From humble beginnings, comedian, entrepreneur, actress and happily mother of three, Helen Paul has risen to be one of Nigeria’s most sought after comediennes.
As I drove to her office located in Ogba, Lagos, that cloudy morning, I kept wondering what it would be like interviewing a comedienne. As I pulled up outside her office, I was excited and looking forward to chatting with the comedienne who has held Nigerians spell bound with her comic baby voice; I couldn’t wait to pounce on her.

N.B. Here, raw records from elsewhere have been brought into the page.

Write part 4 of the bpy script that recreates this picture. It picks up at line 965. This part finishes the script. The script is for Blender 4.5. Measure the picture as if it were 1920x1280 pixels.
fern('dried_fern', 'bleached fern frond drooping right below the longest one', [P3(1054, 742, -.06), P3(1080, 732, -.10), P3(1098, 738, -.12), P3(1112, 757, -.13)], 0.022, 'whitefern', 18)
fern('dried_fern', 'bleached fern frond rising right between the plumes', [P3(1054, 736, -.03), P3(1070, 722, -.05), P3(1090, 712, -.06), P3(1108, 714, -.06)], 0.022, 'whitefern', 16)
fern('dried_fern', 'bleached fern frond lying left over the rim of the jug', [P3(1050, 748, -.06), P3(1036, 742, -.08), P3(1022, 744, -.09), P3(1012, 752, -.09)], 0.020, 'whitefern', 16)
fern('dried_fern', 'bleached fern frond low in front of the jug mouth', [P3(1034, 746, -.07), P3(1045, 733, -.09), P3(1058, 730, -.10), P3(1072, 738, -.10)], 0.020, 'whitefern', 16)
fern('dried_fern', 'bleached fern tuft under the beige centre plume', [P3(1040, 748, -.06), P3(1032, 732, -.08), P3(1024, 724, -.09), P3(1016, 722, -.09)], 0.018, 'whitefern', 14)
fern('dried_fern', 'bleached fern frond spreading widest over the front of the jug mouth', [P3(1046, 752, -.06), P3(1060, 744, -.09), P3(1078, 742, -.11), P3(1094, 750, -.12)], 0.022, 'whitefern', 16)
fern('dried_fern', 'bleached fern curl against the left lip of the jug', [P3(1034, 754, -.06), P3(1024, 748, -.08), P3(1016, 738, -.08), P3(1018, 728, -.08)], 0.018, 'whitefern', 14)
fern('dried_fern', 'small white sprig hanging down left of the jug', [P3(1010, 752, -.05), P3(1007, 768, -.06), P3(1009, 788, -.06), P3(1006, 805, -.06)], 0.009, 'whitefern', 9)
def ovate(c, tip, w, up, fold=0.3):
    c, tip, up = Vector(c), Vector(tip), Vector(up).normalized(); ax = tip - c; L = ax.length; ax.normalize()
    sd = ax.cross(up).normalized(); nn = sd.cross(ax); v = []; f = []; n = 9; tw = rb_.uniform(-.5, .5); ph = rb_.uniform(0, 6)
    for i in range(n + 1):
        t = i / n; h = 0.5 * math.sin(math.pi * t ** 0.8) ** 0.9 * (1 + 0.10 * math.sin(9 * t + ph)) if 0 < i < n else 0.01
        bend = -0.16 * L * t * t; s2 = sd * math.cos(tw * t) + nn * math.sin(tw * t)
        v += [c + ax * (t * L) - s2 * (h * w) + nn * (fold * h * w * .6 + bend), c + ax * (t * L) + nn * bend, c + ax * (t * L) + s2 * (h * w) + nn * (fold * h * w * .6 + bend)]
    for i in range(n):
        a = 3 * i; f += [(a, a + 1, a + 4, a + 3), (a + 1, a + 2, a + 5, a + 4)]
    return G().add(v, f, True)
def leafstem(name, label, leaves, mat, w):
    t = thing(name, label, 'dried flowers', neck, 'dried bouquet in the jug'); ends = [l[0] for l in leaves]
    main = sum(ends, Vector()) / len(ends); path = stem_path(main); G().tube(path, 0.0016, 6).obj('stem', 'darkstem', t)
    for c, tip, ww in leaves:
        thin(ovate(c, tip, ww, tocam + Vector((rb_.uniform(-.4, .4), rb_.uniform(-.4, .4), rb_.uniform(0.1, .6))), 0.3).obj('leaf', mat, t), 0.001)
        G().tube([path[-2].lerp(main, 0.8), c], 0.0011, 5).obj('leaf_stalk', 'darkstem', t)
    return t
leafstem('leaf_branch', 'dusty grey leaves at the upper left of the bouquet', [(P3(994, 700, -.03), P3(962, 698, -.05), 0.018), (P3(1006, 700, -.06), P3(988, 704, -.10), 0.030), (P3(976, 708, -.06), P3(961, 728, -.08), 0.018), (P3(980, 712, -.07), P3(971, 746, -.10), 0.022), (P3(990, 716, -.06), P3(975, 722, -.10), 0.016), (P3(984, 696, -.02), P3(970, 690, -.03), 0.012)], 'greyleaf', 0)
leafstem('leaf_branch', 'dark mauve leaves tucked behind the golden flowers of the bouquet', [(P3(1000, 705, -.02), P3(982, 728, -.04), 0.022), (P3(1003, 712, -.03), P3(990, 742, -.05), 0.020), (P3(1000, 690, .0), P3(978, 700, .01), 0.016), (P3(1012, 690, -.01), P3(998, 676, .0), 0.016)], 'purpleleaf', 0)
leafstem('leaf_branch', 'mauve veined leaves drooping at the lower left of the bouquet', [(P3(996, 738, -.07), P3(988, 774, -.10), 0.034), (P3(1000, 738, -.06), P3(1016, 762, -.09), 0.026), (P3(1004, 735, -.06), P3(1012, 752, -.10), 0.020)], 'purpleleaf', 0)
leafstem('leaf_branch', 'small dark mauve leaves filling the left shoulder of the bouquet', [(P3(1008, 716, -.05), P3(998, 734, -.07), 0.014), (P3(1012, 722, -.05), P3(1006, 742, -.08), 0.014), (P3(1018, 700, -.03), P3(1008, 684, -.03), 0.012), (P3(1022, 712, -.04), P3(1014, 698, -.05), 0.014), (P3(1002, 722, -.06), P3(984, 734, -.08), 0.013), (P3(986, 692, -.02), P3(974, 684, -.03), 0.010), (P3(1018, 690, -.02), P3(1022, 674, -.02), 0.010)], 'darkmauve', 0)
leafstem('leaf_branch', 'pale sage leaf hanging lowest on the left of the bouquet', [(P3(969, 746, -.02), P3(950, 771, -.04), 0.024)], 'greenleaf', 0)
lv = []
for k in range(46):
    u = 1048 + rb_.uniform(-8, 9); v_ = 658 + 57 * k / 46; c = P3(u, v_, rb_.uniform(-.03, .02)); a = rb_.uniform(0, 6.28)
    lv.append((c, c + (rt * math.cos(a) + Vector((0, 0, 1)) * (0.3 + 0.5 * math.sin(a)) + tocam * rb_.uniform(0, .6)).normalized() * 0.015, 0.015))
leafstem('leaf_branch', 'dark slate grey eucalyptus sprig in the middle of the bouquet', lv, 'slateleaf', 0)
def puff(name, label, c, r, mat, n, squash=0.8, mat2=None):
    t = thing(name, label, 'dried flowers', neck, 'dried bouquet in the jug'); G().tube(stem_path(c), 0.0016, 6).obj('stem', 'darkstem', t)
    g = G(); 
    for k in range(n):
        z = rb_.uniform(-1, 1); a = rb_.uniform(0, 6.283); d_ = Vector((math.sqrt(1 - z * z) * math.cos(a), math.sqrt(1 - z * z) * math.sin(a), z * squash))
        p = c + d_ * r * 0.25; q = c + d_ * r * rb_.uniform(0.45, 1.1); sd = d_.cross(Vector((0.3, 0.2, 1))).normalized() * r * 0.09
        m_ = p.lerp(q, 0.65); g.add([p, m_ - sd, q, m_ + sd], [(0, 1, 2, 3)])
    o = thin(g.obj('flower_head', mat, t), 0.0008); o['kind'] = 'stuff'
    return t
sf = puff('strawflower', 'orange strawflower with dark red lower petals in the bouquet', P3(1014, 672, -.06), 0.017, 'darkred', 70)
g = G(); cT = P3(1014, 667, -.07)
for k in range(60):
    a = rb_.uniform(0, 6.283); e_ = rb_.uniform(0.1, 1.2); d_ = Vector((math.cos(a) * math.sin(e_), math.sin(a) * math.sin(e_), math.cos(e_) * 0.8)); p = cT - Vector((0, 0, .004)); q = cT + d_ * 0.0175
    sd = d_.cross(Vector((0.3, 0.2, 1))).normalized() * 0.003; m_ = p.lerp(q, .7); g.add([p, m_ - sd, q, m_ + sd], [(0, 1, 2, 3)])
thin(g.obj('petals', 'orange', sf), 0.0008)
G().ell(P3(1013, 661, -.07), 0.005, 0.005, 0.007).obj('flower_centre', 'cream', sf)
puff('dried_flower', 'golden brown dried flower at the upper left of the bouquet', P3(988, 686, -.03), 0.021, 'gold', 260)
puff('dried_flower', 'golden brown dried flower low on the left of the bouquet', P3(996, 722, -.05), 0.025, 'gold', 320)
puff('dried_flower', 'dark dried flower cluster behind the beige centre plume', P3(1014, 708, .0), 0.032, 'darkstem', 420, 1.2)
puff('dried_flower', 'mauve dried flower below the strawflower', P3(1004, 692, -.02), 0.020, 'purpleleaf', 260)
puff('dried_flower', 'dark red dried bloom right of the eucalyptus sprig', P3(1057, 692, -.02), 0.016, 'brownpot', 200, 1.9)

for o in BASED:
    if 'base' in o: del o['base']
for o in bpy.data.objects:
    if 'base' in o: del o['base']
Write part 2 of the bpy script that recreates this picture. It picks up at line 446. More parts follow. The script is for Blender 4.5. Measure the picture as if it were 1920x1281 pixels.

She’s wearing a pair of trainers and a short dress which terminates just above her knees. Looking all sporty, she’s flanked by her publicist, Bayo Adetu as the pair meet me at the gate of her institute, Helen Paul Theatre & Film Academy. I follow behind casually as we ascend a staircase and I’m ushered into tastefully furnished office.
As soon we as we settle in she goes down memory lane, recalling how she met and married her husband of five years.
“I met him through my boss where I was formerly working,” Tatafo as she is popularly begins, a look of nostalgia in her eyes. A smile plays around her lips as she recalls how she met her husband of five years and the father of her kids.
“He was a friend to my boss. While he always saw me as too playful and jumpy, I saw him as too stingy,” she continues as laughter reverberates, bouncing of the walls.
Tatafo says the reason she thought he was stingy was because whenever he came to the office, he never bothered to buy anything for her and colleagues unlike her boss’s other colleagues who were always generous.
Stingy lawyer
Recalling the experience, Tatafo continues: “Those days when my boss’s colleagues came to our office on visits, they always reached out to us when they were living. They gave us money which we used to buy doughnuts and minerals but my husband never gave us anything.
“He would just wave his hand and say ‘guys take care of yourselves, bye bye,’ she says, mimicking a stern and unfriendly male voice. “So we always saw him as a selfish lawyer,” she adds amid guffaws.
Belling the cat
However, one day, Tatafo says she and her colleagues were up to the hilt and so she summoned all the courage she could and decided to bell the cat.
“On that fateful day I summoned courage and as he was living I told him, ‘sir, you don’t buy us anything but we really like you sir. If you can be buying us doughnuts and minerals we would be very grateful.’
He started laughing so I quickly added, ‘sir, it’s not only me-o. My colleagues are also involved so please; don’t tell our boss-o.’”
Pay-off
Indeed Tatafo’s move paid off as her future husband laughed it off after which he reached into his pockets and gave them ‘something’ for lunch.
“We were so happy I asked for his number and he gave me. And then I gave his number to my friends and we all started calling him to thank him. And he realized that we really desired the doughnuts and soft drinks so whenever he came by he gave us money for doughnuts and soft drinks and he never failed to deliver whenever he showed up and we never stopped thanking him. And then one day he took a good look at me and said ‘baby, I love you’ and the rest is history.”
By 2009 it finally dawned on them that they wanted to spend the rest of their lives together and that same year the couple had their traditional wedding and finally in 2010, they had their church marriage and today, the union is blessed with three kids.
Five years after
Five years after, what is that thing she would want to do differently if she had a second chance marriage wise? “I would have loved to give birth to triplets instead of having to visit the labor room thrice. If I was doing triplets I would have nine kids now, I love children so much,” she says laughing.
Is she done having kids? “I really don’t know-o,” she responds waving her hands expansively, “you see, my body is still very soft.”
Helen Paul Theatre & Film Academy
Are your dreaming of becoming a comedian, actor or actress? If that’s your dream then the place to be is Helen Paul Theatre & Film Academy.
“The love for impacting people, connecting with people, making people feel impeccable and building or boosting their ego is what inspired me to start this school. Helen Paul Theater & Film Academy is all about raising impeccable stars,” Tatafo says opening up on what inspired her creative academy located in Ogba, Lagos.
“While I was at the University of Lagos, I discovered that most people just wanted to come to UNILAG but not everybody could make it to UNILAG. That ignited in me the passion to want to create an opportunity for those who cannot make it to UNILAG and today the rest is history.
“There was this guy who came to our academy who couldn’t speak English but Yoruba. We took him on and let him know that theatre did not start from the English speaking part of Nollywood in Nigeria. It started with the likes of the Ogundes' and the Ogunmolas’ and I told him that in fact, I prefer Yoruba films and I told him he could be like them and he confessed to me that he has always wanted to act Yoruba films and by the time we started following him up, we realized he had so much potential.
“We took the English thing gradually and today he speaks very well, in less than six months and he’s doing well. These days when he talks in class, people no longer make jest of him because we have built his confidence. The school is barely a year-old.”